St. Louis was a strong offensive team in 2023 before collapsing into a pit of journeymen in the season’s last month, but not so strong that they couldn’t have afforded some run for players already taking up precious 40-man oxygen. They’re also likely to move on from Tyler O’Neill this winter after certainly more than a fair shot, so perhaps they feel like their evaluative tools have improved. They need to be correct.
3. Outside perspectives can work wonders
Bruce Bochy will not be available for every team to interview and hire this winter, and if 30 of him did exist, he would no longer represent a competitive edge. The actionable lesson of his tenure at the helm of the managers, though, is that empowered people with varying perspectives can be important in breaking up the monotony of a decision tree.

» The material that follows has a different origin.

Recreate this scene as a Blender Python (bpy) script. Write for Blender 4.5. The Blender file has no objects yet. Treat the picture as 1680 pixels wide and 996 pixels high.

That’s not to say the Cardinals should be pursuing a change at the head of the dugout, but it does appear as though they would like their biggest staffing change to bring back Yadier Molina, soaked in the franchise’s dye for the last two decades. The inner circle of decision makers in the front office have all been in St. Louis for the better part of a decade, and even Randy Flores, widely viewed as the future of the team’s leadership group, came up through the system first as a player. The Way upstairs continues to be Cardinal.
There was a period of time in which that could’ve been discussed as virtue, not vice.
Yet for a team which is approaching the 10th anniversary of its last win after the first round and is now halfway through a World Series drought which would equal that between 1982 and 2006, the brand has taken some hits. A consistent winner has consistently come up short.
On the last day of the regular season, Oliver Marmol bristled hard when asked if Adam Wainwright’s departure signaled a downward trend in the team’s results and expectations. It’s his job, after all, to maintain the culture and attitude day to day, and he’s been committed to that since he, too, first became a Cardinal a decade and a half ago.
It’s time for a serious internal audit to find out where that went askew, and to look at the horizon for outside help which can get it back on course.